NASA’s Asteroid Retrieval Mission is a stepping stone to NASA’s plan for human exploration. The organization plans to use the mission to advance technology and spaceflight experience needed for a human mission to Mars in the 2030’s. The purpose of the mission is to collect a boulder from a large multi-ton asteroid near Earth and redirect it into a stable orbit around the moon. NASA will then explore the orbiting asteroid, and return to Earth with samples in the 2020s.

Congressional Republicans believe that NASA should focus on the moon as a stepping stone to Mars exploration rather than the asteroid.

Senior Scientist Paul Spudis from the Lunar and Planetary Institute in Houston is also critical of NASAs Asteroid Retrieval Mission. He told the House committee, “The (Asteroid Retrieval Mission) offers no unique benefits beyond providing a place for Orion to visit.”

He also criticized the mission’s usefulness, “In terms of scientific and operational importance, it is barren of real accomplishment and irrelevant to future human deep space missions.”

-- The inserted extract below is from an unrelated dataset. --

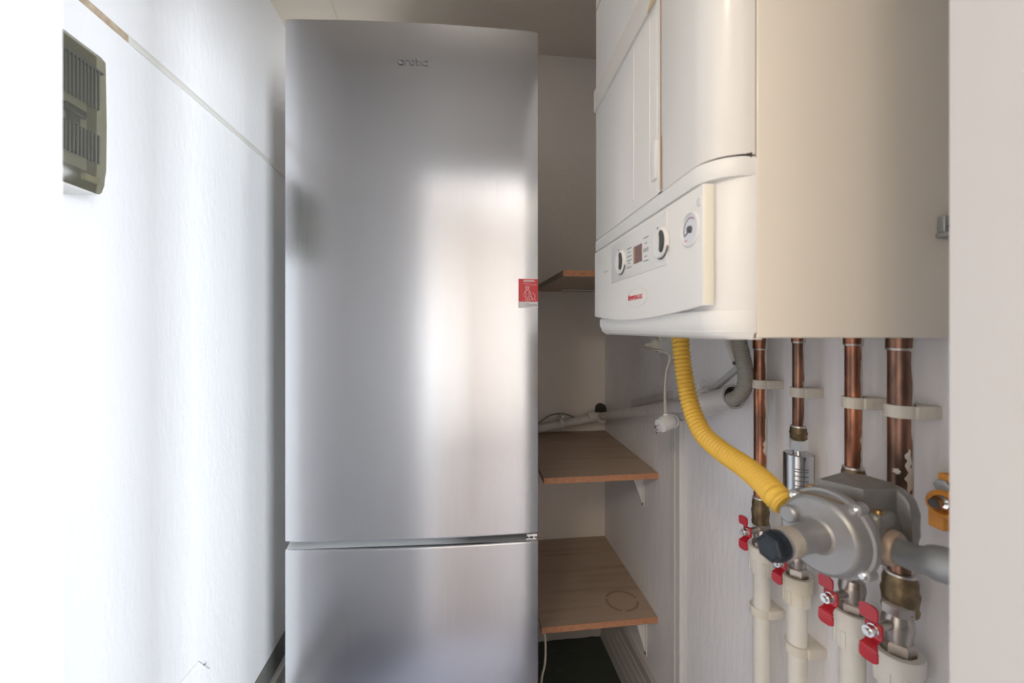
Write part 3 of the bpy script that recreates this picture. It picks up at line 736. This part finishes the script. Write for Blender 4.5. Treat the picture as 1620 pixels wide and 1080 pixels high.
lab_clip = ['beige clip holding the leftmost copper pipe to the wall', 'beige clip holding the second copper pipe from the left',
            'beige clip holding the third copper pipe from the left', 'beige clip holding the rightmost copper pipe']
for i, s in enumerate(specs):
    x, y, d = axis_pt(s['px'], s['off']); r = s['r']; s['xyz'] = (x, y, d)
    z1 = zat(s['y1'], d); zt = CAMZ-.005
    t = thing('copper_pipe', (x, y, z1), lab_c[i], 'pipe', 'copper pipes under the boiler')
    g = MB(); n = 24
    g.lathe((x, y, z1), (0, 0, 1), [(0, r), (zt-z1, r)], 28)
    obj('pipe', g, M[s['m']], t, 35, (x, y, z1))
    zr = zat((552, 541, 545, 552)[i], d)
    obj('coupling', MB().lathe((x, y, zr), (0, 0, 1), [(0, r+.0003), (0, r+.0018), (zt-zr, r+.0018)], 28), M['copper' if i != 3 else 'copper2'], t, 35, (x, y, zr))
    obj('solder_ring', MB().lathe((x, y, zr-.0018), (0, 0, 1), [(0, r), (.0005, r+.0015), (.003, r+.0020), (.0042, r)], 28), M['solder'], t)
    # cream paint blotches left on the side that faces the wall
    w_ = Vector((x, y, 0)).normalized(); rg_ = Vector((w_.y, -w_.x, 0))
    for (py, sc_, wd, ht) in ([(705, .62, .5, .030), (666, .75, .3, .014)], [(610, .82, .35, .020)], [(700, .86, .34, .050), (575, .88, .3, .030)], [(724, .60, .50, .030), (752, .68, .62, .034), (742, -.25, .55, .007), (815, .55, .45, .030), (790, .80, .35, .018), (545, .80, .4, .018)])[i]:
        th = math.asin(sc_); zz0 = zat(py, d); rows = []
        for k in range(9):
            f = -1+k/4; hw = wd*.5*math.sqrt(max(.02, 1-f*f*.97))*(1+.25*math.sin(k*2.3+py)); off = .10*math.sin(k*1.7+py)
            rows.append([Vector((x, y, zz0+f*ht/2))+(rg_*math.sin(th+off+hw*q)-w_*math.cos(th+off+hw*q))*(r+.00035) for q in (-1, -.5, 0, .5, 1)])
        obj('paint_patch', MB().grid(rows), M['clip'], t, 60)
    # old brass fitting at the foot
    hb = (.050, .020, .034, .050)[i]; rb = r+(.0035, .0042, .0045, .006)[i]
    pf = [(0, rb*.98), (hb*.10, rb*1.02), (hb*.16, rb*.94), (hb*.35, rb), (hb*.5, rb*1.06), (hb*.62, rb*.96), (hb*.8, rb*.97), (hb*.9, rb*.90), (hb, rb*.88)]
    obj('brass_fitting', MB().lathe((x, y, z1-hb+.006), (0, 0, 1), pf, 24), M['brass'], t)
    obj('solder_ring', MB().lathe((x, y, z1+.005), (0, 0, 1), [(0, r), (.0003, rb*.92), (.0028, rb*.88), (.0035, r)], 28), M['solder'], t)
    clip(x, y, zat(s['clip'], d), r+.0005, lab_clip[i], 'beige clips on the copper pipes')
# steel canister and chrome nut on the second pipe
x, y, d = specs[1]['xyz']; zn1, zn0 = zat(694, d), zat(711, d)
z_ct, z_cb = zat(716, d), zat(800, d)
t = thing('filter_canister', (x, y, z_cb), 'shiny steel cylinder hanging on the second copper pipe behind the regulator', 'canister')
obj('nut', MB().lathe((x, y, zn0), (0, 0, 1), [(0, .0125), (.001, .0140), (zn1-zn0-.002, .0140), (zn1-zn0, .0120)], 6, ang0=.5), M['chrome'], t, 20)
obj('stem', MB().cyl((x, y, z_ct-.002), (x, y, zn0+.002), .0085, 24), M['chrome'], t)
obj('cylinder', MB().lathe((x, y, z_cb), (0, 0, 1), [(0, .021), (.002, .0225), (z_ct-z_cb-.0015, .0225), (z_ct-z_cb, .0205), (z_ct-z_cb, 0)], 40), M['steel'], t)
mb = MB()
for k, (py, wd) in enumerate(((737, .014), (741, .010), (748, .016), (755, .012), (763, .015))):
    zz = zat(py, d); a0 = 3.75
    pts = [Vector((x+.0227*math.cos(a0+q*.9/6), y+.0227*math.sin(a0+q*.9/6), zz)) for q in range(7)]
    for p, q in zip(pts, pts[1:]): mb.prism([p, q, q+UP*.0012, p+UP*.0012], (p-Vector((x, y, zz))).normalized()*.0003)
obj('label_print', mb, M['ink'], t, 0)
mb = MB(); a0 = -.7
prev = None
for k in range(9):
    zz = z_ct+.002-k*.0062; w_ = (.3, .45, .62, .5, .55, .62, .5, .34, .1)[k]
    mb.grid([[Vector((x+.0229*math.cos(a0-w_/2+w_*q/5), y+.0229*math.sin(a0-w_/2+w_*q/5), zz)) for q in range(6)], [Vector((x+.0229*math.cos(a0-w_*.5+w_*q/5), y+.0229*math.sin(a0-w_*.5+w_*q/5), zz-.0062)) for q in range(6)]])
obj('paint_patch', mb, M['clip'], t, 0)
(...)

NASA maintains that the mission will be useful by allowing the agency to test their current technology, and improve their space travel technology while providing scientists insight on how to deflect asteroids that may head toward Earth.

NASA’s Asteroid Retrieval Mission will cost an estimated $1.25 billion. Whereas, establishing a lunar base would cost significantly more. Given the Republican house’s recent budget cuts on space exploration, NASA’s decision for the Asteroid Retrieval Mission is most likely calculated to take into account future budget cuts that may come with a change in presidential administration as Obama leaves office in 2016.